In Ricard v. Grobstein, Goldman, Stevenson, Siegel, LeVine & Mangel (1992) 6 Cal.App.4th 157, the court was presented with a second lawsuit “filed solely to circumvent the court's prior adverse ruling”.  Id. at 161-62. The court ruled that an appeal would have been the appropriate remedy and the “second action was filed for improper purposes”.  Id.

The County argues that Galvez received an adverse ruling from the hearing officer on the statute of limitations. Instead of pursuing his administrative remedies to the Commission and seeking judicial review as necessary, he filed a new proceeding concerning the same limitations issue.  A stay of the instant action is warranted until the civil service proceedings and any subsequent judicial review are completed.  Dem. at 7.

There is merit to this argument.  Galvez chose the administrative forum to raise his limitations claim and lost before the hearing officer.  Instead of pursuing that claim before the Commission, he chose to file this proceeding.  While he has that right, it smacks of gamesmanship.  At a minimum, equity does not work in Galvez’s favor.
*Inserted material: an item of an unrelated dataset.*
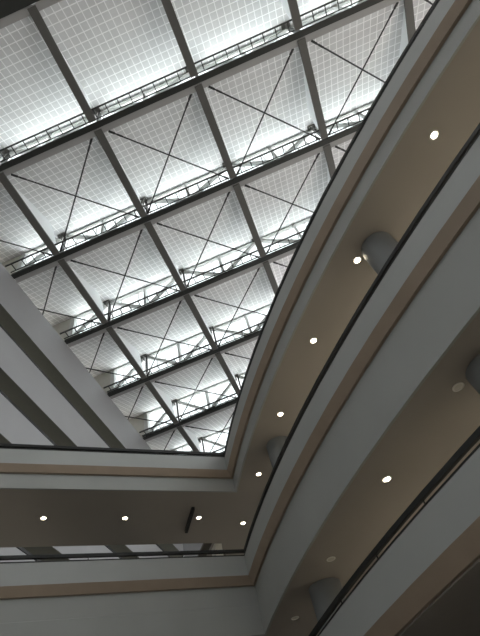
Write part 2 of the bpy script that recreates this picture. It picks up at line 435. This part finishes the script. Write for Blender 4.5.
# shells, ribs, rods
nshell = 0
for j in range(-3, 7):
    for i in range(I0, I1):
        if not any(seen(grid(i + a, j + b, 1.5), 1.0) for a in (0, .25, .5, .75, 1) for b in (0, .25, .5, .75, 1)) and j > 0: continue
        mb = MB(); N = 12
        th = 0.06
        for s in range(2):
            for k in range(N + 1):
                t = k / N; y = (0.07 + 0.935 * t) * PITCH
                for x in (0.0, PITCH): mb.v.append(Vector((x, y, sz(t) + s * th)))
        n2 = 2 * (N + 1)
        for k in range(N):
            a = 2 * k
            mb.f.append((a, a + 1, a + 3, a + 2)); mb.f.append((n2 + a, n2 + a + 1, n2 + a + 3, n2 + a + 2))
            mb.f.append((a, a + 2, n2 + a + 2, n2 + a)); mb.f.append((a + 1, a + 3, n2 + a + 3, n2 + a + 1))
        mb.f.append((0, 1, n2 + 1, n2)); e = 2 * N; mb.f.append((e, e + 1, n2 + e + 1, n2 + e))
        nm = 'ceiling' if nshell == 0 else 'ceiling.%03d' % nshell
        o = mb.build(nm, SH); o.location = grid(i, j); o.rotation_euler = (0, 0, RANG)
        for p in o.data.polygons: p.use_smooth = False
        nshell += 1
        meta(o, 'white tiled translucent roof shell rising to the clerestory', 'ceiling', 'tiled roof shells', 'structure')

rowname = ['topmost roof row', 'second roof row', 'third roof row', 'fourth roof row', 'fifth roof row', 'lowest roof row']
bayn = {-1: 'cut bay at left', 0: 'first full bay from left', 1: 'second full bay', 2: 'third full bay', 3: 'fourth full bay', 4: 'fifth full bay'}
for j in range(0, 6):
    for i in range(0, 6):
        if any(seen(grid(i, j + t), 0.2) for t in (.05, .2, .4, .6, .8, .95)):
            R = empty('roof_rib', grid(i, j), RANG)
            meta(R, f'grey roof rib with white web, {rowname[j]}, {ordn[i]} rib from left', 'rib', 'ribs between the roof trusses')
            MB().box(-0.25, 0.25, 0.27, PITCH - 0.27, -0.04, 0.10).build('flange', M['rib'], R)
            prof = [(0.10 * PITCH, 0.10)] + [((0.07 + 0.915 * t) * PITCH, sz(t) - 0.01) for t in (0.04, 0.2, 0.35, 0.5, 0.62, 0.7)]
            prof += [(0.77 * PITCH, 2.42), (0.82 * PITCH, 2.1), (0.87 * PITCH, 1.5), (0.92 * PITCH, 0.75), (0.95 * PITCH, 0.3), (0.955 * PITCH, 0.10)]
            MB().prism(prof, 'x', -0.07, 0.07).build('web', M['web'], R)
    if j >= 1:
        for i in range(-1, 5):
            for s in (0, 1):
                A = (i + 0.085, j + 0.085) if s == 0 else (i + 0.915, j + 0.085)
                B_ = (i + 0.955, j + 0.955) if s == 0 else (i + 0.045, j + 0.955)
                if not any(seen(grid(A[0] + (B_[0] - A[0]) * t, A[1] + (B_[1] - A[1]) * t)) and A[0] + (B_[0] - A[0]) * t > -0.54 for t in (.03, .2, .35, .5, .65, .8, .97)): continue
                zz = 0.04 if s == 0 else 0.13
                p = grid(A[0], A[1], zz); q = grid(B_[0], B_[1], zz)
                if A[0] < -0.6 or B_[0] < -0.6:      # rods that end on the wing wall
                    lo = -0.64
                    t = (lo - A[0]) / (B_[0] - A[0])
                    X = p.lerp(q, t)
                    if A[0] < -0.6: p = X
                    else: q = X
                T = empty('tie_rod', p)
                d = (q - p); dn = d.normalized()
                meta(T, f'thin dark tie rod sloping down {"right" if s == 0 else "left"}, {rowname[j]}, {bayn[i]}', 'tie rod', 'crossed tie rods under the roof')
                MB().tube(dn * 0.3, d - dn * 0.3, 0.05, 8).build('rod', M['rod'], T)
                MB().bar((0, 0, 0), dn * 0.4, 0.14, 0.05).build('clevis', M['rod'], T)
                MB().bar(d - dn * 0.4, d, 0.14, 0.05).build('clevis', M['rod'], T)
                MB().tube(dn * 0.55, dn * 0.9, 0.065, 8).build('turnbuckle', M['rod'], T)

# ------------------------------------------------------------------ sky
w = bpy.data.worlds.new('sky'); sc.world = w; w.use_nodes = True
nt = w.node_tree; bg = nt.nodes['Background']
tc = nt.nodes.new('ShaderNodeTexCoord'); sp = nt.nodes.new('ShaderNodeSeparateXYZ'); nt.links.new(tc.outputs['Generated'], sp.inputs[0])
cr = nt.nodes.new('ShaderNodeValToRGB'); nt.links.new(sp.outputs['Z'], cr.inputs['Fac'])
cr.color_ramp.elements[0].position = 0.0; cr.color_ramp.elements[0].color = (0.10, 0.10, 0.10, 1)
cr.color_ramp.elements[1].position = 0.5; cr.color_ramp.elements[1].color = (0.95, 0.99, 1.0, 1)
e = cr.color_ramp.elements.new(0.02); e.color = (0.6, 0.62, 0.63, 1)
nt.links.new(cr.outputs['Color'], bg.inputs['Color']); bg.inputs['Strength'].default_value = 1.0

sl = bpy.data.lights.new('sun', 'SUN'); sl.energy = 15.0; sl.angle = math.radians(3); sl.color = (1.0, 0.98, 0.95)  # added sun outside the roof; bounce off the shell tops brightens the ceiling
so = bpy.data.objects.new('sun', sl); COL.objects.link(so); so.location = (0, -20, 60)
so.rotation_euler = Vector((0.05, 0.62, -0.80)).to_track_quat('-Z', 'Y').to_euler()

# ------------------------------------------------------------------ camera
cd = bpy.data.cameras.new('camera'); cam = bpy.data.objects.new('camera', cd); COL.objects.link(cam)
cam.matrix_world = CAMR.to_4x4()
cd.sensor_fit = 'HORIZONTAL'; cd.sensor_width = 36; cd.lens = FPX / 480 * 36; cd.clip_end = 500
sc.camera = cam
sc.view_settings.view_transform = 'Standard'; sc.view_settings.look = 'None'; sc.view_settings.gamma = 1
sc.view_settings.exposure = 1.25
sc.cycles.max_bounces = 10; sc.cycles.diffuse_bounces = 6; sc.cycles.transparent_max_bounces = 12
sc.cycles.use_denoising = True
Galvez contends that judicial economy and the potential for a swift resolution of grievances would be best served by permitting him to adjudicate his statute of limitations claim before he and the County must expend resources to adjudicate the merits of the allegations against him.  Opp. at 12, 16.  He presents no facts on the state of the administrative proceeding, including its status and estimated length, and the basis for the hearing officer’s ruling.  These issues are significant to whether the court will stay this case and will be discussed with counsel at hearing.

 

E. Conclusion

The demurrer is overruled.  The County has 30 days to answer only.  However, the court will discuss with counsel whether the case should be stayed pending the outcome of the administrative proceeding.



[1] All further statutory references are to the Government Code unless otherwise stated.

[2] The County requests that the court takes judicial notice of County of Los Angeles Civil Service Rules (“CSR”) 4.13 and 4.14, and the following records from County of Los Angeles Civil Service Commission (“Commission”) Case Number 22-66: (a) Galvez’s request for hearing dated February 4, 2022 (Ex. A), (b) the Commission’s special notice dated October 11, 2023 (Ex. B), and (c) the hearing officer’s decision dated March 18, 2024 (Ex. C).  The CSRs are judicially noticed.  Evid. Code 452(b).  The Commission hearing officer’s decision is judicially noticed (Evid. Code §452(c)) but Exhibits B and C, while part of the Commission’s file, are not yet part of an administrative record and judicial notice is denied.

[3] In Zazueta v. the County of San Benito, (1995) 38 Cal.App.4th 106, 113. The petitioner peace officer submitted his termination for sexual harassment to binding arbitration and the arbitrator’s decision upheld his termination.  Id. at 109.  He filed a petition for mandamus, invoking both CCP section 1094.5 and POBRA’s initial jurisdiction.  Id. at 109-10.  The appellate court held that he waived any issue not presented to the arbitrator for purposes of CCP section 1094.5 and waived his POBRA rights by participating in the arbitrator.  The court noted: “While represented by counsel, petitioner specifically requested binding arbitration and never sought judicial review under Government Code section 3309.5 until after the arbitrator ruled in favor of respondent.”  Id. at 113.

Galvez distinguishes Zazueta on the grounds that he did not submit to binding arbitration and the Commission has not issued a final decision in the County’s favor on the statute of limitation issue.  Opp. at 9.  The court agrees. Zazueta expressly distinguished Mounger by differing an arbitration from an administrative appeal.  Id. at 113.